Pazoo Moua, 22, is one of the pageant contestants this year and said she appreciates the opportunity to build her confidence, learn more about the Hmong community and meet other women during the process.
“My favorite part of pageant so far would be getting to know my contestant sisters,” Moua said. “It’s been an amazing journey getting to know about each and every single one of them. They have become good friends of mine that I cherish a lot.”
Although the pageant has evolved over the years, Teng, one of the founders of the original celebration, said it’s still kept to the tradition of showing the strength and beauty of Hmong Minnesotans.

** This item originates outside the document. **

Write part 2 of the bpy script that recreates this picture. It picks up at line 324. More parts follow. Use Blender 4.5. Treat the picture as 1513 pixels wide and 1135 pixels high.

“The Hmong pageantry is no longer just something new,” said Teng. “But it’s more of offering an opportunity to see the vibrance, the confidence, the change, the progressiveness of the Hmong community,” said Teng. “It is more of a competition of strength and achievement because each young woman comes and shows her skill sets on the stage.”
Details: Minnesota Hmong New Year. 9 a.m.-9 p.m. Saturday, Nov. 25 and 9 a.m.-8 p.m. Sunday, Nov. 26. St. Paul RiverCentre, 175 Kellogg Blvd., St. Paul. Tickets available online or at the door for $12 cash or $12.45 card. Free admission for people 65 and older and kids under 42 inches tall.